Thursday, April 22, 2010

Believing in Magic

If you are a writer of fiction, you are likely familiar with the term "Suspension of Disbelief."

This is a process, skill, or whatever you might call it coined by poet and aesthetic philosopher, Samuel Taylor Coleridge. Since it's first explanation, suspension of disbelief has been used and talked about by writers, poets, filmmakers, and politicians. Even Shakespeare included it in his works.

Basically, the key to this formula is to provide the reader with some semblance of truth they can use as a springboard into the truly fantastic. My observation is, the more fantastic the story, the more willing the reader is to suspend their disbelief for your story.

I find that readers of science fiction, fantasy and romance are more willing to believe a fantastic story even if it does not have any grounding in the real world. They are less likely to believe a fantastic story if the writer either does not follow the conventions and rules normally associated with the genre, or does not write with enough skill and imagination to get away with breaking those rules.

Suspension of disbelief seems to be more difficult to achieve when one writes across genres.

For instance, I am currently working on a project involving a relationship between a succubus and a werewolf. What the &*#, you say? To make it even more complicated, the succubus desires true love in spite of her inherent physical need to have sex with men and drain them of their life-force, and the werewolf is the police inspector investigating her for murder.

I hope to grab my readers and prompt them to suspend their disbelief of this fantastical, and completely unrealistic story by planting my characters in the real world and giving them real motives and actions. Sure my succubus can walk through walls and shapeshift, but I'm hoping that if I can write my character in such a way that it seems normal to her, it will seem normal enough for the reader.

So, some keys to getting readers to believe your magic are listed below.
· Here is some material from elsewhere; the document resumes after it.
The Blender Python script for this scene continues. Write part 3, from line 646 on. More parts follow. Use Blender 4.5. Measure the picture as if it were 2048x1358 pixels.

Keep in mind that these are my own observations and written under no specific authority or privileged knowledge.

1. Begin the story in a believable world with believable character actions, or open by building a believable world for the reader in the beginning.

2. Write your character so the fantastic world they live in seems real and normal to them. If the reader senses that the characters don't believe their own world, how can they believe it?

3. Return to some reasonable and believable grounding point often in your story. Even if your believable thread is nothing more than believable thought patterns of your characters, this process will allow the reader to identify with the characters even if they are in a foreign land, country, time, or universe.

4. End your story with the same elements of closure, character growth, or completion of the quest as with other stories. Even if your character is a seven-foot translucent squid-shaped creature, they should be able to embrace their significant other and express happiness (or happiness for now) in this new world.

Take it for what it's worth. Now, keep writing.